→ STORED RECORDS

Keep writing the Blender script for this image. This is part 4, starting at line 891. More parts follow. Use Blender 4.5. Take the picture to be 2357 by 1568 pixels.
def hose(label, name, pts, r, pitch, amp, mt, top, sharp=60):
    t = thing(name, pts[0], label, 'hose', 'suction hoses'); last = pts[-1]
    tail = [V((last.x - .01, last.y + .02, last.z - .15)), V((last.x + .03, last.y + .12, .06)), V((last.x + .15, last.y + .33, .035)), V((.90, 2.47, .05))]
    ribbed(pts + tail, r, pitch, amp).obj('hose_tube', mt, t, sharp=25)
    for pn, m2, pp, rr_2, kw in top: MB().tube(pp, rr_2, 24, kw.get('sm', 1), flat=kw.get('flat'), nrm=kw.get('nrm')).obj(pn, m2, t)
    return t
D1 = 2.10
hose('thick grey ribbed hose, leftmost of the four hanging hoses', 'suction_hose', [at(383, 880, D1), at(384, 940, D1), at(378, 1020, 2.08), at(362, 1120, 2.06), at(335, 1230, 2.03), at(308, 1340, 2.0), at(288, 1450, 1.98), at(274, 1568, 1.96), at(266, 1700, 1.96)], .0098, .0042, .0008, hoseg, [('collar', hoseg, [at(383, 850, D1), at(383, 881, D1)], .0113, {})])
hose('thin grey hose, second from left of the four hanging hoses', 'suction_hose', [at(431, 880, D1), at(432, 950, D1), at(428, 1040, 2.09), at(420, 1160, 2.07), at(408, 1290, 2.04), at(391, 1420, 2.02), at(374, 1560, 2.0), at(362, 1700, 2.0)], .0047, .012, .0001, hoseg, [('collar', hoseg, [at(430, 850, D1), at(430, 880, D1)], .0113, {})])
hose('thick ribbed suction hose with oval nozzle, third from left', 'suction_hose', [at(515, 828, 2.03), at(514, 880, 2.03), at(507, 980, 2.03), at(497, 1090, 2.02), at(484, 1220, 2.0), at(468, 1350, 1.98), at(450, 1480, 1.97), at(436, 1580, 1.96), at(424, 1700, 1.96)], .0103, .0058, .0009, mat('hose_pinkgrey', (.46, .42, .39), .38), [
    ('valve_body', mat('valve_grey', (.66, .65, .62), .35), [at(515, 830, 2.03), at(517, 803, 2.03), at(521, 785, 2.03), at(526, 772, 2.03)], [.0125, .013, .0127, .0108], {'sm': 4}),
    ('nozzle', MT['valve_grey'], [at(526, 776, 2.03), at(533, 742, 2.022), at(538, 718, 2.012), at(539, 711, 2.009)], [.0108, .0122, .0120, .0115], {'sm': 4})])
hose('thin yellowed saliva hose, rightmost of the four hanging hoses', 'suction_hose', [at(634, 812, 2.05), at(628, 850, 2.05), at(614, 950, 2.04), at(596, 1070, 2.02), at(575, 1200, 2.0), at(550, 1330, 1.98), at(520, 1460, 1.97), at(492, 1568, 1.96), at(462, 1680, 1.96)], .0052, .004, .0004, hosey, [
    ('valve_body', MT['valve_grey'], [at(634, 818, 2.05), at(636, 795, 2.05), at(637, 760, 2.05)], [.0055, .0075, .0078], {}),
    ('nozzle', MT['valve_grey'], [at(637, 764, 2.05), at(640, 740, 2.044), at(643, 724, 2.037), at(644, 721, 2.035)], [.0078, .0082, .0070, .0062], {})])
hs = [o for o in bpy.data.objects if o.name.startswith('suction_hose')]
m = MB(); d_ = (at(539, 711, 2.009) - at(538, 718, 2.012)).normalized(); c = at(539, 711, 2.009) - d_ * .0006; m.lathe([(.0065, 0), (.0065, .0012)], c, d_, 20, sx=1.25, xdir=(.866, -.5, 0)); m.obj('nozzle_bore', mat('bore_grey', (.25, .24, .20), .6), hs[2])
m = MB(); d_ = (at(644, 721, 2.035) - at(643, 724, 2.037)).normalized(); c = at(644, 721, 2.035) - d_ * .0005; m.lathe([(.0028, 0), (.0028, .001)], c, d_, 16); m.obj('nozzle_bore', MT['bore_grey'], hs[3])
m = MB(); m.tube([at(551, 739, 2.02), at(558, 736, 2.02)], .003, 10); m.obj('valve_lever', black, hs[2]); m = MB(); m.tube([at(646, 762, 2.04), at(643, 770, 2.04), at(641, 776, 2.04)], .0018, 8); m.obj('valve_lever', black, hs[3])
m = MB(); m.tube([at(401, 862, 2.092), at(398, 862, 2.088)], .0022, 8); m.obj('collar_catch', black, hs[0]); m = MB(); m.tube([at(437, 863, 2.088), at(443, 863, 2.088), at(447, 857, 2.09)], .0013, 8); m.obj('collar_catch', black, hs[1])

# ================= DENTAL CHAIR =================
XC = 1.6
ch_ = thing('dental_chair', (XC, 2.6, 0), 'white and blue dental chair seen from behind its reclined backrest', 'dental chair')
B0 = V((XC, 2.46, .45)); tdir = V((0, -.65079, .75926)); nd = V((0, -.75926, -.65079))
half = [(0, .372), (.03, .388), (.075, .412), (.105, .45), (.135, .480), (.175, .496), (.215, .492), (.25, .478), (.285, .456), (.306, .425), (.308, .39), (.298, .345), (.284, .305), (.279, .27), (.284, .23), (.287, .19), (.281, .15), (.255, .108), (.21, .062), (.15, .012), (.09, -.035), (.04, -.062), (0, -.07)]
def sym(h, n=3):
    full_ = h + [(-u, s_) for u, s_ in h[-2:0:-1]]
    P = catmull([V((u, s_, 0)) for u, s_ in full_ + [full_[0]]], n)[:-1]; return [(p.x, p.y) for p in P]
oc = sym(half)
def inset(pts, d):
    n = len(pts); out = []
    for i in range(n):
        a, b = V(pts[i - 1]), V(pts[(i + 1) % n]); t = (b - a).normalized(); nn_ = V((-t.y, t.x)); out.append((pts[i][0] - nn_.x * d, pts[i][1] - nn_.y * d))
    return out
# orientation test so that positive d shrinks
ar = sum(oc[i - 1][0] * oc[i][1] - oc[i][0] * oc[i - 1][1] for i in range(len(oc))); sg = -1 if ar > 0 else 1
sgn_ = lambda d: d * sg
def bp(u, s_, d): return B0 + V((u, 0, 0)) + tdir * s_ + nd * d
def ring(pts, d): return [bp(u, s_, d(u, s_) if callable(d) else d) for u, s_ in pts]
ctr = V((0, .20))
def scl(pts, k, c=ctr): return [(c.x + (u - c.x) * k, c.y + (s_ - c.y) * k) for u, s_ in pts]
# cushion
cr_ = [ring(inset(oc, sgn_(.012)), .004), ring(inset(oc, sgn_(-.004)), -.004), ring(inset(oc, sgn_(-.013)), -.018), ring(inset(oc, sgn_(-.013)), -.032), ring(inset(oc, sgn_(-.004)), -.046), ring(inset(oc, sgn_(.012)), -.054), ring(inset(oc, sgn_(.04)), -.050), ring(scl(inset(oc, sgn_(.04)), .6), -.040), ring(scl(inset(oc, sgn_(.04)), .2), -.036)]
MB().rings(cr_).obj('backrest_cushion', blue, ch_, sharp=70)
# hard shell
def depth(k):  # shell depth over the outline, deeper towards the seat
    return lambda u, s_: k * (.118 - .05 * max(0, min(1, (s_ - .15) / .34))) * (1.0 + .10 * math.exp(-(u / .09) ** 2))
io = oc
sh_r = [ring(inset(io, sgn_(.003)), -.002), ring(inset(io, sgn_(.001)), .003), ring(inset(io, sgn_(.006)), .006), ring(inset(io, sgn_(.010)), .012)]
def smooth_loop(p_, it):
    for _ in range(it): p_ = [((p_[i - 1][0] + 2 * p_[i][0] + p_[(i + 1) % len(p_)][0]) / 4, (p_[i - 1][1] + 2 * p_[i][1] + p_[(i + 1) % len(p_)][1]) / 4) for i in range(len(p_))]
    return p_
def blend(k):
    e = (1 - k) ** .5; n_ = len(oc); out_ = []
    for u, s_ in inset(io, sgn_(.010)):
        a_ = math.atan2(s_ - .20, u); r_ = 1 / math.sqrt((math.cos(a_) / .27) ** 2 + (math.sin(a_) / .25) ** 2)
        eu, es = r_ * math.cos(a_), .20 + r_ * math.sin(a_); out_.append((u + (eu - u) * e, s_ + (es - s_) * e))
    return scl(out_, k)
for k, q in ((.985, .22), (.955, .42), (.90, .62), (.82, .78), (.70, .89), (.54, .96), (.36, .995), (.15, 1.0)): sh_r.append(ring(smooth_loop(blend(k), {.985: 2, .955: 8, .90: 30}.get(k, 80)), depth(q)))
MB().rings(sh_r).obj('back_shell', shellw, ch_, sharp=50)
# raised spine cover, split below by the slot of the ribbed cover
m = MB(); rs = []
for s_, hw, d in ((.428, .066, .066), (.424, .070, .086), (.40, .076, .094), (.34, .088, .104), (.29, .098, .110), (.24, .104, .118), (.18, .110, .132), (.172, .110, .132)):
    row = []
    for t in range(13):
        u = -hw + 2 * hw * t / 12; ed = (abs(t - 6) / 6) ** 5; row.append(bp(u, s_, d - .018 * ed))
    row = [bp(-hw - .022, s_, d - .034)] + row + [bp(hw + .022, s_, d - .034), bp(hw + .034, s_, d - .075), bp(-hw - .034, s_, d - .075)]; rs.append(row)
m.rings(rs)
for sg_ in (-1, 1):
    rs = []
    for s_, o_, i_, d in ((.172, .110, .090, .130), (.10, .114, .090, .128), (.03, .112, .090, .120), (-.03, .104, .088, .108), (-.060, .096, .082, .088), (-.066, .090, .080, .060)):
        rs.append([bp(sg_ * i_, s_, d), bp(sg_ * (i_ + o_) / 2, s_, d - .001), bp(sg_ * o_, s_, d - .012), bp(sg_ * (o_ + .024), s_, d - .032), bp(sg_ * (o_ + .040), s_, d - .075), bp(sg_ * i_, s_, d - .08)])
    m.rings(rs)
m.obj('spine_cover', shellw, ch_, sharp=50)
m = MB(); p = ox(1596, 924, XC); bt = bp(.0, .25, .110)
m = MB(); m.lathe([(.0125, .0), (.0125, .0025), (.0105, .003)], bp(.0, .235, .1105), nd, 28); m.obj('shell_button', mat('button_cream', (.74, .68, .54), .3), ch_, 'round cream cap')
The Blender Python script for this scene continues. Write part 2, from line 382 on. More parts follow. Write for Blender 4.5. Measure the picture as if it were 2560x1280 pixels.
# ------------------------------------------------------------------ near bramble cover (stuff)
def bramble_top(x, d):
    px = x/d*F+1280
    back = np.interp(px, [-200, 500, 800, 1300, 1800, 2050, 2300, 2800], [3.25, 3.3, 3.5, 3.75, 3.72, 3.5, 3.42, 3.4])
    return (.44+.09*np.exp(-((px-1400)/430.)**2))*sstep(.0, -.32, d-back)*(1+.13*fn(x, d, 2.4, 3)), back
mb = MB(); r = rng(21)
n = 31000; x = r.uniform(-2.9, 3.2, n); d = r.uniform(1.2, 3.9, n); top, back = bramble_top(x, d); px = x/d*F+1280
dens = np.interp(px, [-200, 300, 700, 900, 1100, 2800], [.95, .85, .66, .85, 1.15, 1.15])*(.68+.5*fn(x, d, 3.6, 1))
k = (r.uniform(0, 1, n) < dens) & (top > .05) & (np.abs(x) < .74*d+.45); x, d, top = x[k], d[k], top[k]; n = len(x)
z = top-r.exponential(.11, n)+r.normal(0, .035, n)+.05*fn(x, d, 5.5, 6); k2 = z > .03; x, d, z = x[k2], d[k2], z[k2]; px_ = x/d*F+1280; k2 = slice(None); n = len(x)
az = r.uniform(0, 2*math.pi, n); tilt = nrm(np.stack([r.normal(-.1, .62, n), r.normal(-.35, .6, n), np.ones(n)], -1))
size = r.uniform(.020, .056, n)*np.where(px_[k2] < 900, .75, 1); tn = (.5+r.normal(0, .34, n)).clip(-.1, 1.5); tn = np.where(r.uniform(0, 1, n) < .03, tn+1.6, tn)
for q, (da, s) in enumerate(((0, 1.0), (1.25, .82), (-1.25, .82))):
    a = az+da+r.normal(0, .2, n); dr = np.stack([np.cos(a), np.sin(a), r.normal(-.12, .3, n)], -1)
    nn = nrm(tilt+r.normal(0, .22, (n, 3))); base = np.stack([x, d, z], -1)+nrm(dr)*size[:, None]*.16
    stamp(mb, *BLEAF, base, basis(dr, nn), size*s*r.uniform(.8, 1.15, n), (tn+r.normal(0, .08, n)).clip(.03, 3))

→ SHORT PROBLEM
Find every line in the records above that holds the word "More", and copy each one.

→ FULL OUTPUT
Keep writing the Blender script for this image. This is part 4, starting at line 891. More parts follow. Use Blender 4.5. Take the picture to be 2357 by 1568 pixels.
The Blender Python script for this scene continues. Write part 2, from line 382 on. More parts follow. Write for Blender 4.5. Measure the picture as if it were 2560x1280 pixels.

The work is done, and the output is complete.